Local educators voice concerns over Netflix show ’13 Reasons Why’

This image released by Netflix shows Katherine Langford in a scene from the series, "13 Reasons Why," about a teenager who commits suicide. (Beth Dubber/Netflix via AP)

SEEKONK, Mass. (WPRI) — Anyone who has a teen or tween in their life has at least heard of the Netflix series “13 Reasons Why.”

The TV show – which focuses on a young girl’s decision to commit suicide – is extremely popular with adolescents.

The executive producer, pop star and actress Selena Gomez, has said the series – which is based on the young adult novel of the same name – attempts to bring awareness to suicide.

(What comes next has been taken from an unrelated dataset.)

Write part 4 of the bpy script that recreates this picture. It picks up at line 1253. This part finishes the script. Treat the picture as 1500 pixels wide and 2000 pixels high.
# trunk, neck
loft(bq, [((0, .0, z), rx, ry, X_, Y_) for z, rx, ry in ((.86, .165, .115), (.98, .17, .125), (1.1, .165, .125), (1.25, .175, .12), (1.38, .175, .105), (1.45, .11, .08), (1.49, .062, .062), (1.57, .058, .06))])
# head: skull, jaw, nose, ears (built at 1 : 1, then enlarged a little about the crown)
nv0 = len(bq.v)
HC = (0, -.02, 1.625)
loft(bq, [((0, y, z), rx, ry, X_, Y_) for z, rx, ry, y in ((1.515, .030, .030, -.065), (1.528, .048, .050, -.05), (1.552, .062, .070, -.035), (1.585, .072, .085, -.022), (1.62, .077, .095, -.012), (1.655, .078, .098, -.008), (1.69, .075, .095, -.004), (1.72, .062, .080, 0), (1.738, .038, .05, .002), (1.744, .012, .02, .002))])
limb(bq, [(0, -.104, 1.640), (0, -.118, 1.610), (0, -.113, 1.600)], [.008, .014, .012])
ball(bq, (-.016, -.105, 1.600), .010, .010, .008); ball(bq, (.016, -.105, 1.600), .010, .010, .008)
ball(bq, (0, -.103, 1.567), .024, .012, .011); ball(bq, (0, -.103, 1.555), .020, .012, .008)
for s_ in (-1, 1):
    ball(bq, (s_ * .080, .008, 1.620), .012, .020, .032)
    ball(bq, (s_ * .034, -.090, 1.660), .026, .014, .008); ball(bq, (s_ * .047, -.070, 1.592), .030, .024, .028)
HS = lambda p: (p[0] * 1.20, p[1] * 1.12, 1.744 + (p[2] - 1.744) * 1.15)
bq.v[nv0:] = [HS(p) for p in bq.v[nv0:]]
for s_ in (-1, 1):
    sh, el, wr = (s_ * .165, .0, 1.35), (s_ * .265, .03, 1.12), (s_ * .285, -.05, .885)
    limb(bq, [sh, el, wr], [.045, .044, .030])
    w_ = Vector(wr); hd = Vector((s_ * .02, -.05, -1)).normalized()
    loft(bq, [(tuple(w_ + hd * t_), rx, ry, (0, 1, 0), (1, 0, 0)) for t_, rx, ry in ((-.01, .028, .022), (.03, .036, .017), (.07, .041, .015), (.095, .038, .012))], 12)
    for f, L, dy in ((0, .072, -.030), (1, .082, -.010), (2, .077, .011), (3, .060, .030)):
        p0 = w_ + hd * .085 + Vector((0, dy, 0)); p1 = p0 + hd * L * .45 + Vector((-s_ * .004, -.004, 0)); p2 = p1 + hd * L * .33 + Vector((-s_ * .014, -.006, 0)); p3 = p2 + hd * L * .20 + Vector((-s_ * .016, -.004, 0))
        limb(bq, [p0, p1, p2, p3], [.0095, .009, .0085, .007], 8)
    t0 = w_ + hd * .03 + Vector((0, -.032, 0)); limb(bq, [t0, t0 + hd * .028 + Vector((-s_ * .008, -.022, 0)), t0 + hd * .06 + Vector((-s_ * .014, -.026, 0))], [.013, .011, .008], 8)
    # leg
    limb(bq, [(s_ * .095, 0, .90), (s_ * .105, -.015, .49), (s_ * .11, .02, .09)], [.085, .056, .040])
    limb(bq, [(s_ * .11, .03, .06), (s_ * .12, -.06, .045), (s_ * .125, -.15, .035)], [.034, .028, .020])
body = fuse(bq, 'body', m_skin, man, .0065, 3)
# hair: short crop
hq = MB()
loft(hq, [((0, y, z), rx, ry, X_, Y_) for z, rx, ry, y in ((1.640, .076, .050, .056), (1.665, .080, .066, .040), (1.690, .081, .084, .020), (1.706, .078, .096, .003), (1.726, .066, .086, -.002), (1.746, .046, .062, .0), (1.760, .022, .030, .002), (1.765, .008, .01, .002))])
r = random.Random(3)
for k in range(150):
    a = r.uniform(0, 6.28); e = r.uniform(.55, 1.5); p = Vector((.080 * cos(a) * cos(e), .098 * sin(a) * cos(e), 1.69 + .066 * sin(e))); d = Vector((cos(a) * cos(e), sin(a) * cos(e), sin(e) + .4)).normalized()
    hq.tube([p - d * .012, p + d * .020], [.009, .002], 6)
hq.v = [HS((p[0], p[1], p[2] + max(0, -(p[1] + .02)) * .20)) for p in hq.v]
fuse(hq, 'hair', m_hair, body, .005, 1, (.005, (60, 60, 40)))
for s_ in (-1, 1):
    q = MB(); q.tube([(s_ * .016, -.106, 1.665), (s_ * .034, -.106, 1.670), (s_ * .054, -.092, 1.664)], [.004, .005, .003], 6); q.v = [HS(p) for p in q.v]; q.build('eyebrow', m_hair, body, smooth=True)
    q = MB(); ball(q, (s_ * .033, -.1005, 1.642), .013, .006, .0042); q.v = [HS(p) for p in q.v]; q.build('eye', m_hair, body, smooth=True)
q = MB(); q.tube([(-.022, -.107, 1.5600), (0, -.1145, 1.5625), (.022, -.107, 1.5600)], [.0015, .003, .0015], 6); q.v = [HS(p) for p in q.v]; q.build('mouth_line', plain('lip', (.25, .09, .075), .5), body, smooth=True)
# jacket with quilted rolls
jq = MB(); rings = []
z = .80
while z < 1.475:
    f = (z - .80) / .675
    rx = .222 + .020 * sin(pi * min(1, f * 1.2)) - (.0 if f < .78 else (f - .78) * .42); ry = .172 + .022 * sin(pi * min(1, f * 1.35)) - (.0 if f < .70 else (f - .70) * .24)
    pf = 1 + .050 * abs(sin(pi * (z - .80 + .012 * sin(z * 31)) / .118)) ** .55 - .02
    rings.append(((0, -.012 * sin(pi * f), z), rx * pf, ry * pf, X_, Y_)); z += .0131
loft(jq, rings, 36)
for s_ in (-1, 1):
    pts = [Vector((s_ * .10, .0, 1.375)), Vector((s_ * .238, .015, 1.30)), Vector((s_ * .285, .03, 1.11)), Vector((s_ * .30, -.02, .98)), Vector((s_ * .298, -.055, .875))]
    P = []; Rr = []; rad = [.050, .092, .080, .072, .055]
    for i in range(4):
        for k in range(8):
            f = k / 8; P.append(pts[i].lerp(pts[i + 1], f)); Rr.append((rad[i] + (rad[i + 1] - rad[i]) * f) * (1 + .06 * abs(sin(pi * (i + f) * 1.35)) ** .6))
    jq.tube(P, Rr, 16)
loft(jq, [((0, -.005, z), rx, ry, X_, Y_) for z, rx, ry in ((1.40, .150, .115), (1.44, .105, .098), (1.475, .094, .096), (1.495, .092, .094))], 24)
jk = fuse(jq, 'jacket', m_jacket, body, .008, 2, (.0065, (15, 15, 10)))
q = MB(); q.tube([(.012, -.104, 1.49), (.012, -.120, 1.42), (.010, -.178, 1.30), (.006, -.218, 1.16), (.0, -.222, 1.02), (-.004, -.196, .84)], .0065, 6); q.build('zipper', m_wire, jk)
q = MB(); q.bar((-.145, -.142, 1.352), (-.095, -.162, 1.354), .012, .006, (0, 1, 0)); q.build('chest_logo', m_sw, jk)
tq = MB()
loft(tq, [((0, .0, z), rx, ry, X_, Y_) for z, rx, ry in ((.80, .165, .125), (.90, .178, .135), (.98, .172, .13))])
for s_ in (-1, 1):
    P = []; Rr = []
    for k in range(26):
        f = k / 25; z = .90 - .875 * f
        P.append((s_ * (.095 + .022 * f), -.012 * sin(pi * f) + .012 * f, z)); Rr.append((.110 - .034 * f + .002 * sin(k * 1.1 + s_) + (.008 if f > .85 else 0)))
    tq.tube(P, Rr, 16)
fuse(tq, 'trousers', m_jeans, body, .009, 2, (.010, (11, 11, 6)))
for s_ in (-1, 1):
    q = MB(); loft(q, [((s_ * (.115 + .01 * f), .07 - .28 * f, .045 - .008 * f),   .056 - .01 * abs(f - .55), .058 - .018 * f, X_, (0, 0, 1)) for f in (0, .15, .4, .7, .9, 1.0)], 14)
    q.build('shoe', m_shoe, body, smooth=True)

Parent Guide: Suicide Prevention »

However, Seekonk school administrators this week sent out a letter to parents explaining why they think the show is too disturbing for children to handle.

In part, the letter read, “Due to the sensationalized treatment of youth suicide in the series, there could be potential risks to our students.”

“It glamorizes suicide. It glamorizes substance abuse. It contains very graphic material. It also spreads a message about unhealthy coping skills,” said Catherine Balasco, an adjustment counselor in Seekonk.

School Superintendent Arlene Bosco said parents have to know what their children may be watching, especially with content like this.

“I can imagine how scary this is for parents,” said Bosco. “Some of the messages were to be kind to other people. But, other ones were where people were actually identifying with the different characters in the storyline and that’s where I think that becomes concerning.”

Schools have a support system for students and parents, according to Bosco.

“We keep an eye on kids,” she said. “There is a process in place in schools that is good and helpful.”

Bosco said that support includes a high school psychologist, adjustment counselors, and school nurses.

School districts nationwide have released similar letters warning parents that the show may be perceived as glorifying and romanticizing suicide.